John Cage Jr. (1912 – 1992) was a lot of things: composer, philosopher, poet, printmaker, amateur mycologist; but he was also a pioneer of chance music, electronic music and non-standard use of musical instruments. Some of his more odd performances are Water Walk and 4’33” (it’s 4 minutes 33 seconds of silence).
Cage created chance music out of the influences of Zen Buddhism, Indian philosophy, and the I Ching. Also called Aleatoric music, it involves compositions where some element or detail is left to chance, and/or some primary element of a composed work’s realization is left to the determination of its performer. In a 1957 lecture, Experimental Music, he described music as “a purposeless play” which is “an affirmation of life – not an attempt to bring order out of chaos nor to suggest improvements in creation, but simply a way of waking up to the very life we’re living.”
When I hear what we call music, it seems to me that someone is talking. And talking about his feelings, or about his ideas of relationships. But when I hear traffic, the sound of traffic—”here on Sixth Avenue, for instance—I don’t have the feeling that anyone is talking. I have the feeling that sound is acting. And I love the activity of sound… I don’t need sound to talk to me.
Cage is perhaps best known for his 1952 composition 4'33" , the three movements of which are performed without a single note being played. The content of the composition is meant to be perceived as the sounds of the environment that the listeners hear while it is performed, rather than merely as four minutes and thirty three seconds of silence. The piece became one of the most controversial compositions of the twentieth century.
Another famous creation of Cage’s is the prepared piano (a piano with its sound altered by placing various objects in the strings), for which he wrote numerous dance-related works and a few concert pieces, the best known of which is Sonatas and Interludes.
Here is Cage performing Water Walk on TV show I’ve Got A Secret in 1960, where he whispers to the host:
I am going to perform one of my musical compositions. The instruments I will use are: a water pitcher, an iron pipe, a goose call, a bottle of wine, an electric mixer, a whistle, a sprinkling can, ice cubes, 2 cymbals, a mechanical fish, a quail call, a rubber duck, a tape recorder, a vase of roses, a seltzer siphon, 5 radios, a bathtub, and a grand piano.

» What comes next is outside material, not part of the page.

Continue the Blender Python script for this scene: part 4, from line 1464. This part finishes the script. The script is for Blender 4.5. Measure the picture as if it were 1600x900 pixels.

The first pieces composed using chance were Imaginary Landscape No. 4 for 12 radio receivers, interpreted here by students of Hunter College.
In 1952–53 he completed the Williams Mix, a piece of tape music, which Earle Brown helped to put together.
Cage’s “Experimental Composition” classes at The New School have become legendary as an American source of Fluxus, an international network of artists, composers, and designers. Cage’s “happenings” were theatrical events that abandoned the traditional concept of stage-audience and occur without a sense of definite duration; instead, they are left to chance.
From Wikipedia:
Cage’s work from the sixties features some of his largest and most ambitious, reflecting the mood of the era yet also his absorption of the writings of both Marshall McLuhan, on the effects of new media, and R. Buckminster Fuller, on the power of technology to promote social change. HPSCHD (1969), a long-running multimedia work, incorporated the mass superimposition of seven harpsichords playing chance-determined excerpts from the works of Cage, Hiller, and a potted history of canonical classics, with fifty-two tapes of computer-generated sounds, 6,400 slides of designs many supplied by NASA, and shown from sixty-four slide projectors, with forty motion-picture films. The piece was initially rendered in a five-hour performance at the University of Illinois in 1969, in which the audience arrived after the piece had begun and left before it ended, wandering freely around the auditorium in the time for which they were there.